シム議員は官僚、マスコミ界に広範囲に浸透したサムスン権力についても指摘した。「記者たちはサムスンから広告をもらえなければ月給が払われなくなると言う。 韓国の1級公務員たちの子弟の大部分はサムスンに入っているという主張もある。 この巨大な沈黙のカルテルを打ち破り、明るい社会にしなければならない」と強調した。
■中小企業より税金を納めないサムスン
韓国に25万社ある企業の法人税は約17~18%程度だ。 ところがサムスンは16.1%の法人税しか納めていない。 中小企業より納税が少ないわけだ。シム議員は「最近5年間で7兆8千億ウォン(約7800億円)の税金を払うべきところ、減免された分だけで6兆7千億ウォン(約6700億円)だ。 従ってサムスンが納めるべき法人税の86%を減免したことになり、国民が代わりに税金を納めたと言える」と指摘した。 今日サムスンがあるのは、減税を通じてサムスンが納めなければならない税金を国民が代わりに納めたことと、あらゆる便法行為に対する黙認などがあったからという指摘だ。 「国民の労苦と献身が明らかにサムスンを助けた側面がある。 したがって国民には要求する権利がある。 国政監査をしてみても、環境労働委員会がサムスンの未来戦略室長を呼ぼうとすると、与党代表が監査を止めたりする。 それほどにサムスンが持っている権力と影響力は強大だということを申し上げたい」と付け加えた。
■無労組経営は変わるか
一部の人々はサムスンが一流企業になるにあたっては、無労組経営がその一助となったことを否めないと言う。 これに対してハ・ジョンガン学長は「無労組経営で一流企業になったわけではなく、サムスンの職員が自分たちは一流企業で仕事をしていると勘違いしたために、今一流企業のように見えるだけだ」と反論した。 ハ学長は「サムスンが無労組経営をする方法は一つだ。 あなた方は最高の企業に通っているという洗脳を絶えず行う。 企業の労組の歴史を見れば、労働者自らが一流企業に通っているという考えは間違っているという自覚と労組の誕生は密接な関係を有している」と付け加えた。

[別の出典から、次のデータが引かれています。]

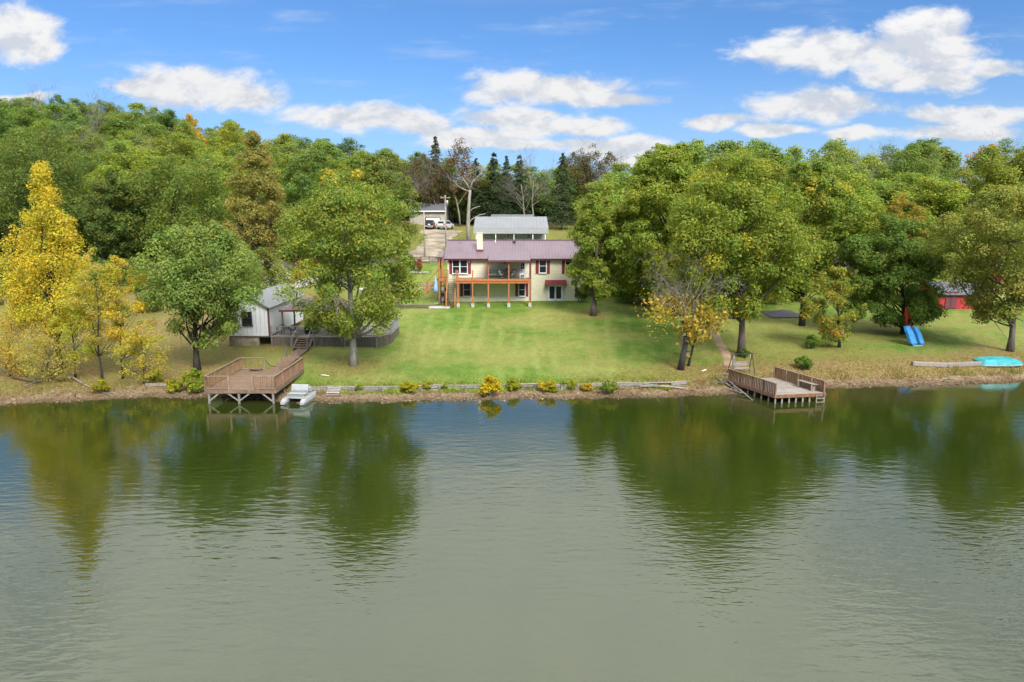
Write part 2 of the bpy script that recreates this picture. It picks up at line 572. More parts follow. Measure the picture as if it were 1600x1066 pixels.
def ground_mat():
    m = bpy.data.materials.new('lawn_and_shore'); m.use_nodes = True
    t = NT(m.node_tree)
    b = t.n['Principled BSDF']
    pos = t.n.new('ShaderNodeNewGeometry').outputs['Position']
    px, py, pz = t.sep(pos)
    at = t.n.new('ShaderNodeAttribute'); at.attribute_name = 'leaf'
    beach, dryv, forv = t.sep(at.outputs['Color'])
    n_big = t.noise(pos, .11, 4, .55)
    n_mid = t.noise(pos, .55, 5, .6)
    n_fin = t.noise(pos, 4.5, 4, .7)
    n_blade = t.noise(t.vec('MULTIPLY', pos, (1.0, .45, 1)), 26, 3, .7)
    g = t.mix(t.smooth(n_mid, .32, .68), (.078, .152, .018), (.140, .205, .030))
    g = t.mix(t.smooth(n_big, .40, .62), g, (.195, .208, .052))
    # mowing stripes up the slope
    fan = t.math('DIVIDE', px, t.math('ADD', py, 30.0))
    st = t.math('SINE', t.math('ADD', t.math('MULTIPLY', fan, 340.0), t.math('ADD', t.math('MULTIPLY', n_mid, 3.0), t.math('MULTIPLY', n_big, 9.0))))
    st = t.math('MULTIPLY', t.smooth(st, -.2, 1.0), t.smooth(t.noise(t.vec('MULTIPLY', pos, (1, .35, 1)), .28, 2), .42, .62))
    g = t.mix(t.math('MULTIPLY', st, .36), g, (.24, .27, .075))
    n_pat = t.noise(t.vec('MULTIPLY', pos, (1, .55, 1)), 1.7, 6, .72)
    g = t.vec('SCALE', g, scale=t.math('ADD', .62, t.math('MULTIPLY', n_pat, .76)))
    g = t.mix(t.smooth(n_pat, .56, .78, 0.0, .45), g, (.26, .215, .075))
    st2 = t.math('SINE', t.math('ADD', t.math('MULTIPLY', py, 2.6), t.math('MULTIPLY', n_big, 9.0)))
    g = t.mix(t.math('MULTIPLY', t.smooth(st2, .3, 1.0), .10), g, (.10, .16, .02))
    dn = t.math('ADD', dryv, t.math('MULTIPLY', t.math('SUBTRACT', n_mid, .5), 1.3))
    dc = t.mix(t.smooth(n_fin, .35, .65), (.150, .115, .034), (.225, .170, .060))
    dc = t.mix(t.smooth(n_big, .45, .7), dc, (.130, .140, .028))
    g = t.mix(t.smooth(dn, .12, .85), g, dc)
    lit = t.mix(t.smooth(n_fin, .4, .6), (.16, .095, .04), (.25, .18, .085))
    g = t.mix(t.math('MULTIPLY', t.smooth(t.math('ADD', dn, t.math('MULTIPLY', n_fin, .5)), .85, 1.3), .7), g, lit)
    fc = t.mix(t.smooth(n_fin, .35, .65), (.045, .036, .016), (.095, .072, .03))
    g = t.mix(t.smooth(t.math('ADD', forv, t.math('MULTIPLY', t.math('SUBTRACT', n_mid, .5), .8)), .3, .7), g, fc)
    sand = t.mix(t.smooth(n_fin, .3, .7), (.14, .098, .054), (.30, .225, .135))
    sand = t.mix(t.smooth(n_mid, .45, .7), sand, (.13, .07, .036))
    wet = t.smooth(pz, .10, -.02)
    sand = t.mix(wet, sand, (.075, .055, .03))
    bm = t.math('ADD', beach, t.math('MULTIPLY', t.math('SUBTRACT', t.math('ADD', t.math('MULTIPLY', n_mid, .6), t.math('MULTIPLY', n_fin, .4)), .5), 1.1))
    g = t.mix(t.smooth(bm, .30, .72), g, sand)
    g = t.vec('SCALE', g, scale=t.math('ADD', .20, t.math('ADD', t.math('MULTIPLY', n_blade, 1.0), t.math('MULTIPLY', n_fin, .6))))
    t.put(b.inputs['Base Color'], g)
    b.inputs['Roughness'].default_value = .9
    b.inputs['Specular IOR Level'].default_value = .15
    hgt = t.math('ADD', t.math('MULTIPLY', n_blade, .5), t.math('MULTIPLY', n_fin, .6))
    t.put(b.inputs['Normal'], t.bump(hgt, .8, .10))
    return m


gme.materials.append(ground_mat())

# ------------------------------------------------------------------ lake
wy = np.array([-900, -300, -100, 0, 20, 35, 44, 50, 58, 62], dtype=float)
wx = np.linspace(-1200, 1200, 25)
WXX, WYY = np.meshgrid(wx, wy)
wv = np.stack([WXX.ravel(), WYY.ravel(), np.zeros(WXX.size)], 1)
ii, jj = np.meshgrid(np.arange(len(wx) - 1), np.arange(len(wy) - 1))
a = (jj * len(wx) + ii).ravel()
lake = link('lake_water', np_mesh('lake_water', wv, np.stack([a, a + 1, a + len(wx) + 1, a + len(wx)], 1)))
tag(lake, 'rippled dark green lake in front of the lawn', None, None, 'structure')


def water_mat():
    m = bpy.data.materials.new('lake_water'); m.use_nodes = True
    t = NT(m.node_tree)
    b = t.n['Principled BSDF']
    pos = t.n.new('ShaderNodeNewGeometry').outputs['Position']
    px, py, pz = t.sep(pos)
    n = t.noise(pos, .05, 3)
    c = t.mix(t.smooth(n, .35, .65), (.015, .027, .003), (.024, .035, .005))
    shal = t.smooth(py, 43.5, 47.5)
    c = t.mix(t.math('MULTIPLY', shal, .6), c, (.055, .045, .018))
    t.put(b.inputs['Base Color'], c)
    b.inputs['Roughness'].default_value = .07
    b.inputs['IOR'].default_value = 2.1
    b.inputs['Specular Tint'].default_value = (1.0, .99, .84, 1)
    b.inputs['Specular IOR Level'].default_value = .5
    def rotd(ang, sx, sy):
        mp = t.n.new('ShaderNodeMapping'); mp.vector_type = 'POINT'
        t.put(mp.inputs[0], pos)
        mp.inputs['Rotation'].default_value = (0, 0, ang)
        mp.inputs['Scale'].default_value = (sx, sy, 1)
        return mp.outputs[0]
    # crossing trains of small wind ripples, calmer and rougher in patches
    w1 = t.noise(rotd(.42, 1.0, 3.0), 1.0, 2, .5, .3)
    w2 = t.noise(rotd(-.5, 1.1, 3.2), 1.05, 2, .5, .3)
    w3 = t.noise(rotd(.05, 2.6, 6.0), 1.2, 2, .55, .2)
    big = t.noise(rotd(.2, .12, .35), 1.0, 2, .5)
    p1 = t.smooth(t.noise(pos, .07, 2), .35, .65)
    p2 = t.smooth(t.noise(t.vec('ADD', pos, (40, 90, 0)), .055, 2), .35, .65)
    calm = t.smooth(py, 44, 18, .45, 1.4)
    hgt = t.math('ADD', t.math('MULTIPLY', t.math('MULTIPLY', w1, p1), .014), t.math('MULTIPLY', t.math('MULTIPLY', w2, t.math('SUBTRACT', 1.15, p1)), .013))
    hgt = t.math('ADD', hgt, t.math('MULTIPLY', t.math('MULTIPLY', w3, t.math('ADD', p2, .25)), .005))
    w4 = t.noise(rotd(.75, .5, 1.7), 1.0, 2, .5, .5)
    p4 = t.smooth(t.noise(t.vec('ADD', pos, (-60, 20, 0)), .06, 2), .45, .62)
    hgt = t.math('ADD', hgt, t.math('MULTIPLY', t.math('MULTIPLY', w4, p4), .020))
    hgt = t.math('ADD', t.math('MULTIPLY', hgt, calm), t.math('MULTIPLY', big, .012))
    t.put(b.inputs['Normal'], t.bump(hgt, 1.0, 1.0))
    return m


lake.data.materials.append(water_mat())

# ------------------------------------------------------------------ roads and paths (draped on the ground)
def strip(name, pts, w, mat, off=.05, label=None, step=.8, cross=6):
    """A ribbon of given width following the ground."""
    pts = [Vector((p[0], p[1])) for p in pts]
    ws = w if isinstance(w, (list, tuple)) else [w] * len(pts)
    L, W_ = [], []
    for i in range(len(pts) - 1):
        n = max(1, int((pts[i + 1] - pts[i]).length / step))
        for k in range(n):
            f = k / n
            L.append(pts[i].lerp(pts[i + 1], f)); W_.append(ws[i] * (1 - f) + ws[i + 1] * f)
    L.append(pts[-1]); W_.append(ws[-1])
    V, F = [], []
    for i, p in enumerate(L):
        d = L[min(i + 1, len(L) - 1)] - L[max(i - 1, 0)]
        d.normalize(); nrm = Vector((-d.y, d.x))
        for k in range(cross + 1):
            e = (k / cross - .5)
            jit = .45 * math.sin(i * 1.7 + k) * math.sin(i * .61 + 2 * k) if k in (0, cross) else 0
            q_ = p + nrm * (e * W_[i] + jit * min(1, W_[i] * .2))
            V.append((q_.x, q_.y, h1(q_.x, q_.y) + off - (.0 if 0 < k < cross else off * .9)))
    for i in range(len(L) - 1):
        for k in range(cross):
            a = i * (cross + 1) + k
            F.append((a, a + 1, a + cross + 2, a + cross + 1))
    o = mesh(name, V, F, mat, None, True)
    tag(o, label, None, None, 'structure')
    return o


GRAVEL = M('driveway_gravel', (.255, .212, .155), .95, .36, .45, bump=.03, bscale=9)
DIRT = M('worn_dirt', (.33, .235, .14), .95, .25, .8, bump=.02, bscale=9)
MULCH = M('dark_mulch', (.085, .05, .035), .95, .3, 2, bump=.03, bscale=12)
strip('road', [(-120, 103), (-75, 104), (-45, 104.5), (-25, 107), (-12, 108.5), (0, 109), (30, 107)], 3.6, GRAVEL, .05, 'pale gravel lane running behind the houses')
g0, g1, g2, g3 = on(640, 107), on(667, 117), on(684, 128), on(690, 139)
strip('driveway', [(g0.x, g0.y), (g1.x, g1.y), (g2.x, g2.y), (g3.x, g3.y)], [7.5, 4.6, 4.6, 8.5], GRAVEL, .09, 'rutted gravel drive climbing to the garage')
a0, a1, a2 = G(560, 452), G(640, 450.5), G(662, 450.5)
strip('concrete_path', [(a0.x, a0.y), (a1.x, a1.y), (a2.x, a2.y)], 1.5, CONC, .05, 'pale concrete path crossing the upper lawn')
a0, a1, a2 = G(430, 456), G(470, 444), G(512, 424)
strip('side_path', [(a0.x, a0.y), (a1.x, a1.y), (a2.x, a2.y)], 2.6, CONC, .06, 'grey concrete walk slanting up behind the white garage')
dp = [G(1022, 440), G(1028, 452), G(1042, 470)]
strip('steep_path', [(p.x, p.y) for p in dp], 1.1, CONC, .05, 'pale concrete walk beside the big oak')
dp = [G(1098, 482), G(1108, 505), G(1121, 530), G(1138, 562), G(1143, 574)]
strip('dirt_path', [(p.x, p.y) for p in dp], [.9, .8, .75, .8, 1.0], DIRT, .04, 'narrow worn dirt path leading down to the right dock')
a0, a1 = G(598, 480.5), G(682, 481.5)
strip('mulch_bed', [(a0.x, a0.y), (a1.x, a1.y)], .9, MULCH, .05, 'dark mulch strip below the upper lawn')


# ------------------------------------------------------------------ building helpers
def window(parent, x0, x1, z0, z1, y, mat=None, mullion=False, fw=.062, name='window'):
    mat = mat or WHITE
    cx, cz = (x0 + x1) / 2, (z0 + z1) / 2
    it = [((x0 + fw / 2, y - .05, cz), (fw, .12, z1 - z0)), ((x1 - fw / 2, y - .05, cz), (fw, .12, z1 - z0)),
          ((cx, y - .052, z1 - fw / 2), (x1 - x0 - 2 * fw, .125, fw)), ((cx, y - .06, z0 + fw / 2), (x1 - x0 - 2 * fw, .14, fw)),
          ((cx, y - .045, cz), (x1 - x0 - 2 * fw, .09, fw * .7))]
    f = bars(name, it, mat, parent)
    for (a_, b_) in ((z0 + fw, cz - fw * .35), (cz + fw * .35, z1 - fw)):
        bars('pane', [((cx, y - .012, (a_ + b_) / 2), (x1 - x0 - 2 * fw - .004, .02, b_ - a_ - .004))], GLASS, f)
    bars('sill', [((cx, y - .085, z0 - .035), (x1 - x0 + .1, .16, .06))], mat, f)
    return f


def shutter(parent, x0, x1, z0, z1, y):
    """A louvred shutter: rails and slats."""
    it = [((x0 + .03, y - .03, (z0 + z1) / 2), (.06, .05, z1 - z0)), ((x1 - .03, y - .03, (z0 + z1) / 2), (.06, .05, z1 - z0)),
          (((x0 + x1) / 2, y - .022, (z0 + z1) / 2), (x1 - x0 - .12, .03, z1 - z0 - .02))]
    for k in range(3):
        z = z0 + .05 + (z1 - z0 - .1) * k / 2
        it.append((((x0 + x1) / 2, y - .034, z), (x1 - x0 - .122, .05, .09)))
    return bars('shutter', it, MAROON, parent)


def gable_body(name, x0, x1, y0, y1, z0, z1, zr, mat, parent, ridge='x'):
    """Walls with gable ends under a ridge running along x or y."""
    if ridge == 'x':
        ym = (y0 + y1) / 2
        return prism(name, [(y0, z0), (y1, z0), (y1, z1), (ym, zr), (y0, z1)], 'x', x0, x1, mat, parent)
    xm = (x0 + x1) / 2
    return prism(name, [(x0, z0), (x0, z1), (xm, zr), (x1, z1), (x1, z0)], 'y', y0, y1, mat, parent)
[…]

‘ポスト イ・ゴンヒ体制’、すなわちイ・ジェヨン体制下で、サムスンの無労組経営は変わるだろうか? 「サムスンの前向きな態度を引き出すのは、労働者と市民社会の絶え間ない圧迫だ。 サムスン白血病事件も『もう一つの約束』という映画以後に社会に警戒心が高まり、サムスンも問題を解決しなければならないと悩み始めたのであって、サムスンが自ら変わっているのではない」(ハ・ジョンガン学長)。市民社会の絶えざる関心、圧迫が重要だという指摘だ。